Inside the container div, add an h1 and h2 tag with the classes title and subtitle. These are typography classes that will increase the size of their content. Bulma is smart to know when a title and subtitle are combined, and will bring them closer together. 

06. Add a splash of colour

Bulma: colour

Add the class is-primary to the hero section. This will apply the primary colour to the background, and change the text to the lighter variant. Instead of primary, info, success, warning, danger, light and dark can also be chosen

07. Split the content into columns

The first content area of the website is split into two columns. Make a new section with the class section and add a container. To set up the columns, a div is added with columns class. Each column is added within the parent container. Columns will space themselves equally in the available space with a small gap between unless specified.

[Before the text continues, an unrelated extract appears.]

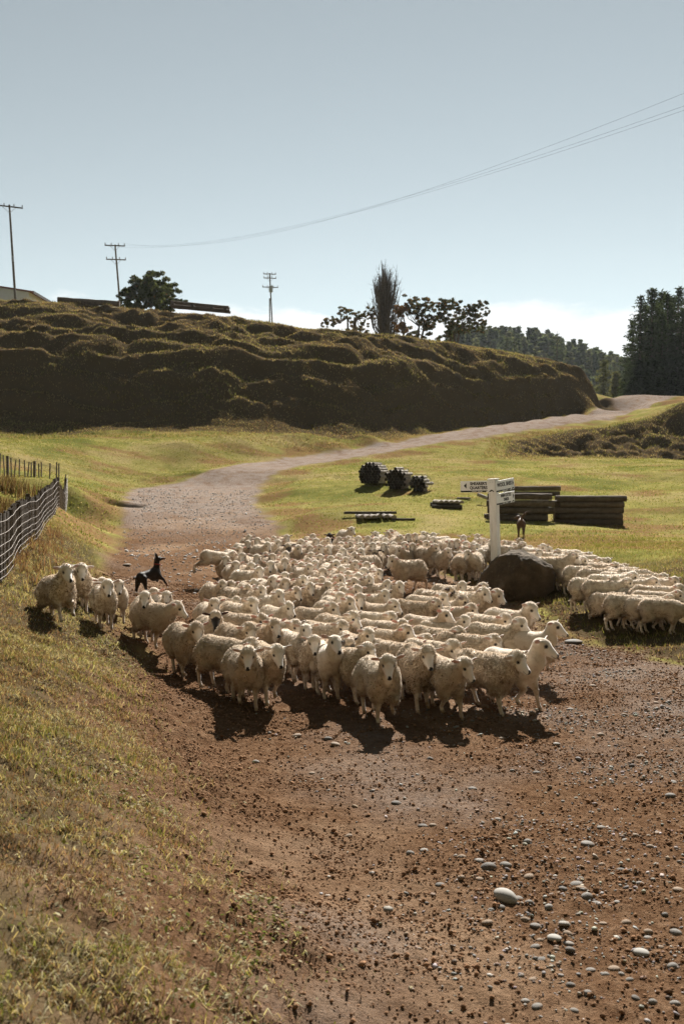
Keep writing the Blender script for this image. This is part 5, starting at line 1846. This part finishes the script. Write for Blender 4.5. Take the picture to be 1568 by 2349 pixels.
# ------------------------------------------------------------------ trees
BARK = woodmat('tree_bark', (.075, .058, .045), (.15, .12, .095), 3)
GUM_LEAF = leafy('gum_leaves', None, .35, .2, 'tint')
NEEDLES = leafy('conifer_needles', None, .40, .2, 'tint')


def leaf_quads(C, D, ln, wd, rng):
    """leaf blades at C pointing along D"""
    n = len(C)
    D = D / np.maximum(np.linalg.norm(D, axis=1), 1e-6)[:, None]
    S = np.cross(D, rng.normal(0, 1, (n, 3))); S /= np.maximum(np.linalg.norm(S, axis=1), 1e-6)[:, None]
    V = np.stack([C - D * ln[:, None] * .5, C + S * wd[:, None] * .5, C + D * ln[:, None] * .5, C - S * wd[:, None] * .5], 1).reshape(-1, 3)
    return V, np.arange(n)[:, None] * 4 + np.arange(4)


def gum_tree(sx, sybase, Y, clusters, ox, oy, sc, label, name='gum_tree', dens=1.0, rust=.1, trunks=2):
    """clusters: (px, py, radius) in an enlarged crop with origin ox, oy and scale sc"""
    rng = np.random.default_rng(int(sx))
    bx, _, _ = at(sx / K, sybase / K, Y)
    bz = ground1(bx, Y) - .3
    root = empty(name, (bx, Y, bz))
    o0 = np.array((bx, Y, bz))
    k = Y / 2489
    Cs, g = [], MB()
    Vs, Ts = [], []
    hubs = [np.array((rng.normal(0, .6), rng.normal(0, .5), (at(sx / K, sybase / K, Y)[2] - bz) + 1.6)) for _ in range(trunks)]
    for h in hubs:
        g.tube([(h[0] * .2, h[1] * .2, 0), tuple(h * .55), tuple(h)], [.24, .18, .12], 7)
    for px, py, r in clusters:
        c = np.array(at((ox + px * sc) / K, (oy + py * sc) / K, Y)) - o0
        rr = r * sc * k * 1.55
        c[1] += rng.uniform(-1.6, 1.6) * max(rr, .8)
        h = min(hubs, key=lambda q: np.linalg.norm(q - c))
        mid = h + (c - h) * .55 + np.array((rng.normal(0, .25), rng.normal(0, .25), -.10 * np.linalg.norm(c - h)))
        g.tube([tuple(h), tuple(mid), tuple(c)], [.085, .05, .015], 5)
        for _ in range(4):
            e = c + rng.normal(0, rr * .5, 3)
            g.tube([tuple(mid + (c - mid) * .6), tuple(e)], [.02, .008], 4)
        # sub-clumps, flattened like gum foliage
        for _ in range(max(6, int(15 * dens))):
            cc = c + np.clip(rng.normal(0, 1, 3), -1.5, 1.5) * np.array((.56, .6, .42)) * rr
            n = int(52 * dens * max(.5, rr) ** 1.3)
            q = rng.normal(0, 1, (n, 3)); q /= np.linalg.norm(q, axis=1)[:, None]
            q = q * (rng.random((n, 1)) ** .45) * np.array((.30, .30, .17)) * rr + cc
            d = rng.normal(0, 1, (n, 3)) + np.array((0, 0, -.6))
            V, F = leaf_quads(q, d, rng.uniform(.22, .42, n), rng.uniform(.10, .19, n), rng)
            base = np.where(rng.random((n, 1)) < rust, np.array((.19, .10, .045)), np.array((.065, .078, .035)))
            t = base * rng.uniform(.6, 1.5, (n, 1))
            Vs.append(V); Ts.append(np.repeat(t, 4, 0))
    V = np.concatenate(Vs)
    g.build('trunk', BARK, root)
    link('crown', mesh_np('crown', V, [np.arange(len(V)).reshape(-1, 4)], GUM_LEAF, False, np.concatenate(Ts)), root)
    tag(root, label, 'tree')


gum_tree(388, 770, 130, [(800, 600, 50), (870, 592, 55), (930, 622, 45), (860, 640, 60), (725, 650, 45), (755, 622, 25), (980, 668, 34), (800, 690, 50), (890, 700, 60), (930, 704, 40), (720, 702, 18), (835, 615, 45), (700, 655, 25), (905, 650, 40)], 0, 450, .4464, 'round topped dark tree on the ridge between two power poles', 'round_tree', 1.1, .03)
gum_tree(872, 820, 150, [(90, 572, 38), (140, 560, 28), (225, 500, 42), (210, 540, 22), (330, 530, 42), (395, 540, 22), (440, 500, 32), (300, 622, 50), (390, 602, 28), (460, 560, 28), (40, 612, 22), (370, 640, 40), (250, 490, 20), (120, 600, 16)], 800, 640, .2806, 'low open gum tree left of the bare poplar', dens=.75, rust=.35, trunks=3)
gum_tree(1040, 845, 142, [(800, 420, 48), (850, 440, 45), (930, 430, 48), (1000, 450, 42), (760, 470, 36), (880, 520, 46), (900, 560, 42), (960, 600, 46), (830, 660, 62), (930, 670, 62), (990, 540, 36), (780, 510, 20), (870, 470, 30)], 800, 640, .2806, 'spreading gum tree right of the bare poplar with rusty top leaves', dens=.85, rust=.3)
gum_tree(1135, 855, 146, [(1100, 420, 42), (1130, 450, 36), (1190, 440, 40), (1080, 530, 55), (1070, 580, 46), (1150, 640, 54), (1210, 700, 62), (1130, 720, 54), (1280, 540, 52), (1330, 560, 52), (1240, 500, 34), (1380, 440, 40), (1420, 450, 40), (1340, 450, 34), (1475, 515, 20), (1400, 520, 26), (1430, 602, 30), (1310, 630, 42), (1440, 660, 22), (1360, 630, 26), (1300, 480, 18)], 800, 640, .2806, 'wide ragged gum tree with gaps, rightmost on the ridge', dens=.85, rust=.2, trunks=3)
gum_tree(1001, 838, 141, [(700, 650, 40), (690, 480, 34), (720, 470, 34), (705, 520, 25), (730, 640, 34)], 800, 640, .2806, 'reddish brown bush tight against the foot of the poplar', 'russet_bush', dens=1.0, rust=.9, trunks=1)


def poplar():
    rng = np.random.default_rng(77)
    sx, Y = 963, 146
    top = at(952 / K, 650 / K, Y)[2]
    bx = at(sx / K, 830 / K, Y)[0]
    bz = ground1(bx, Y) - .3
    root = empty('bare_poplar', (bx, Y, bz))
    H = top - bz
    g = MB()
    g.tube([(0, 0, 0), (.05, 0, H * .25), (-.1, 0, H * .55), (-.6, 0, H)], [.55, .42, .25, .03], 8)
    g.build('trunk', BARK, root)
    g = MB()
    tw = MB()
    for i in range(210):
        z0 = H * rng.uniform(.06, .62)
        a = rng.uniform(0, 6.283)
        hh = H * (1.02 - .16 * rng.random()) * (1 - .25 * rng.random() ** 2)
        sp = rng.uniform(.4, 2.5)
        ze = min(hh, z0 + H * rng.uniform(.2, .5))
        sp *= 1.35 - .70 * (ze / H) ** 2
        e = np.array((math.cos(a) * sp, math.sin(a) * sp, ze))
        s = np.array((0, 0, z0))
        m = s * .5 + e * .5 + np.array((math.cos(a), math.sin(a), -.3)) * sp * .22
        g.tube([tuple(s), tuple(m), tuple(e)], [.10, .065, .016], 4, False)
        for _ in range(14):
            t = rng.uniform(.25, 1)
            p = (s * (1 - t) ** 2 + 2 * m * t * (1 - t) + e * t * t)
            q = p + np.array((rng.normal(0, .34), rng.normal(0, .34), rng.uniform(.4, 1.2)))
            tw.tube([tuple(p), tuple(q)], [.026, .008], 3, False)
    g.build('branches', BARK, root)
    tag(tw.build('twigs', BARK, root), kind='stuff')
    tag(root, 'tall narrow leafless poplar standing on the ridge', 'tree')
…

08. Create responsive images

Bulma: responsive images

The second column will contain an image. Wrap the image in a figure element, and, if possible, give the figure a class of the aspect ratio of the image. In the example, 16by9 has been used (see the full list of available ratios).

09. Suggest action with buttons

The button class creates colourful buttons and can be applied <a> elements or <button> elements in forms.Add two buttons to the first column and apply colour modifiers to them. If using more than one button, wrap them in a div with the class buttons, which corrects the gap and allows the application of classes as a group.

10. Create boxed content

Bulma: boxed content

Add a new section at the bottom of the page with three columns. Within the columns, a box element is added. Box elements are simple containers with a border around them that separate them from the background of a page. 

11. Use iconic boxes

Bulma integrates with Font Awesome 5, but is compatible with all font libraries, and has classes to call most available icons. Inside each box, add a content container, followed by a span element with the class icon. Inside the span, use an <i> element to call the required classes for the desired icon. Icons are coloured the same way as text.

12. Be bold

Bulma: Be bold

Create a new two-column hero section at the bottom of the page, giving an is-info class to the section. For an interesting effect, also apply the is-bold class to this section for a subtle gradient. This modifier works with all seven of the main colours.

13. Change the levels

Levels are a great way to ensure elements are vertically centered in a row. Within a new section at the bottom of the page, add a div with the level class and nest inside four level items. Any content added within a level item will be vertically aligned.

14. Add and control forms

To add a form to the bottom of the page, make a new two-column hero section with is-primary. Split it into two columns, and in the right column, create a field class. The field class is used to group several form inputs together, ensuring they are spaced properly. Every input must also be wrapped in an individual .control class.

15. Give users feedback

Bulma: feedback

Once a form is submitted, it should return a message to users so that they will know what happens next. Although Bulma is not able to control when this message will be displayed, the front end can be built with the message class.

16. Add a footer

The flexible footer class allows any element to be added at the bottom of a page, providing a place for copyright info and bottom navigation, as well as bringing a finish to the website. 

17. Customise variables

Most projects, beyond prototypes, will have a requirement to work with a brand guideline and colours. Similarly, it is safe to assume a designer will need to change the fonts, colours or other aspects of Bulma. A major part of Bulma is that it is customisable and modular. Not only can modules be selectively imported, but up to 415 Sass variables can be changed within the framework. 

The use of variables means setting a new colour as primary will change that colour across the entire Bulma framework for that project. Setting this up can be tricky at first, but guides have been provided using three different methods in the documentation.